Task requirements
Extract the data exactly, missing nothing.

[Begin Data lines]

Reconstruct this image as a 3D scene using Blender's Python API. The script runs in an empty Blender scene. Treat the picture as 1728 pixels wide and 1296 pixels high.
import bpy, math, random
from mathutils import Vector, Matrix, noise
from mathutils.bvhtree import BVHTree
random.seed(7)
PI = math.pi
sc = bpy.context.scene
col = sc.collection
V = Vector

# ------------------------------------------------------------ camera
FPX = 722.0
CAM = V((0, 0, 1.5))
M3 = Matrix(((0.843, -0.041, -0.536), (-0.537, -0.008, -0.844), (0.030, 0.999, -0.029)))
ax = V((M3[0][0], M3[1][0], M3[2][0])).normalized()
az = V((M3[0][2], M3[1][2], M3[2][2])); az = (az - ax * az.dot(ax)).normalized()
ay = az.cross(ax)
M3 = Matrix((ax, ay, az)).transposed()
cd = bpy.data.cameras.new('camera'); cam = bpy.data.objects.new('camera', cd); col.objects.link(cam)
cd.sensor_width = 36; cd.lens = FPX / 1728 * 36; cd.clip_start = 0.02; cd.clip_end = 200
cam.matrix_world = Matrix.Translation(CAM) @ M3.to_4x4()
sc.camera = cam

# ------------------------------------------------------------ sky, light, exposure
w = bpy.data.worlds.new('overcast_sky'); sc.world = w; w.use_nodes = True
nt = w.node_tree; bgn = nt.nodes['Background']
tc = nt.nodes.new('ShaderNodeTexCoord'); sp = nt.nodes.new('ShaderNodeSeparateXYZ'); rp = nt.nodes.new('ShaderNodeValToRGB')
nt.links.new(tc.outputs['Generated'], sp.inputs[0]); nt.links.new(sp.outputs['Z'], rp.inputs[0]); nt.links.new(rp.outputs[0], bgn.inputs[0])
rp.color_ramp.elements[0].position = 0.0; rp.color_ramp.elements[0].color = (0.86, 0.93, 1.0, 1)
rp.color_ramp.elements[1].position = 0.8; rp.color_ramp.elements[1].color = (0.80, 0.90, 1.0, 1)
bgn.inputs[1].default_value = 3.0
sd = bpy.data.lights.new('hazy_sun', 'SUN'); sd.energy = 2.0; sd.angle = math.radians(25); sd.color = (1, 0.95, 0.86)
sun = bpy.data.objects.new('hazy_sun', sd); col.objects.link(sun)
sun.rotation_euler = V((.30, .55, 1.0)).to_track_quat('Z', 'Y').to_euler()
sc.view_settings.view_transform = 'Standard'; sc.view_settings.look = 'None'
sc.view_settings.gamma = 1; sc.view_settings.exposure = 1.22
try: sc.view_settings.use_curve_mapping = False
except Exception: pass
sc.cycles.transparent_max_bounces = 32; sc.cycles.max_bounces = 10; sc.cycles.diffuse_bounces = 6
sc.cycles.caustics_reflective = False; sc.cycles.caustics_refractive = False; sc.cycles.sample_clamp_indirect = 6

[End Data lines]

Exercise solution
Reconstruct this image as a 3D scene using Blender's Python API. The script runs in an empty Blender scene. Treat the picture as 1728 pixels wide and 1296 pixels high.
import bpy, math, random
from mathutils import Vector, Matrix, noise
from mathutils.bvhtree import BVHTree
random.seed(7)
PI = math.pi
sc = bpy.context.scene
col = sc.collection
V = Vector

# ------------------------------------------------------------ camera
FPX = 722.0
CAM = V((0, 0, 1.5))
M3 = Matrix(((0.843, -0.041, -0.536), (-0.537, -0.008, -0.844), (0.030, 0.999, -0.029)))
ax = V((M3[0][0], M3[1][0], M3[2][0])).normalized()
az = V((M3[0][2], M3[1][2], M3[2][2])); az = (az - ax * az.dot(ax)).normalized()
ay = az.cross(ax)
M3 = Matrix((ax, ay, az)).transposed()
cd = bpy.data.cameras.new('camera'); cam = bpy.data.objects.new('camera', cd); col.objects.link(cam)
cd.sensor_width = 36; cd.lens = FPX / 1728 * 36; cd.clip_start = 0.02; cd.clip_end = 200
cam.matrix_world = Matrix.Translation(CAM) @ M3.to_4x4()
sc.camera = cam

# ------------------------------------------------------------ sky, light, exposure
w = bpy.data.worlds.new('overcast_sky'); sc.world = w; w.use_nodes = True
nt = w.node_tree; bgn = nt.nodes['Background']
tc = nt.nodes.new('ShaderNodeTexCoord'); sp = nt.nodes.new('ShaderNodeSeparateXYZ'); rp = nt.nodes.new('ShaderNodeValToRGB')
nt.links.new(tc.outputs['Generated'], sp.inputs[0]); nt.links.new(sp.outputs['Z'], rp.inputs[0]); nt.links.new(rp.outputs[0], bgn.inputs[0])
rp.color_ramp.elements[0].position = 0.0; rp.color_ramp.elements[0].color = (0.86, 0.93, 1.0, 1)
rp.color_ramp.elements[1].position = 0.8; rp.color_ramp.elements[1].color = (0.80, 0.90, 1.0, 1)
bgn.inputs[1].default_value = 3.0
sd = bpy.data.lights.new('hazy_sun', 'SUN'); sd.energy = 2.0; sd.angle = math.radians(25); sd.color = (1, 0.95, 0.86)
sun = bpy.data.objects.new('hazy_sun', sd); col.objects.link(sun)
sun.rotation_euler = V((.30, .55, 1.0)).to_track_quat('Z', 'Y').to_euler()
sc.view_settings.view_transform = 'Standard'; sc.view_settings.look = 'None'
sc.view_settings.gamma = 1; sc.view_settings.exposure = 1.22
try: sc.view_settings.use_curve_mapping = False
except Exception: pass
sc.cycles.transparent_max_bounces = 32; sc.cycles.max_bounces = 10; sc.cycles.diffuse_bounces = 6
sc.cycles.caustics_reflective = False; sc.cycles.caustics_refractive = False; sc.cycles.sample_clamp_indirect = 6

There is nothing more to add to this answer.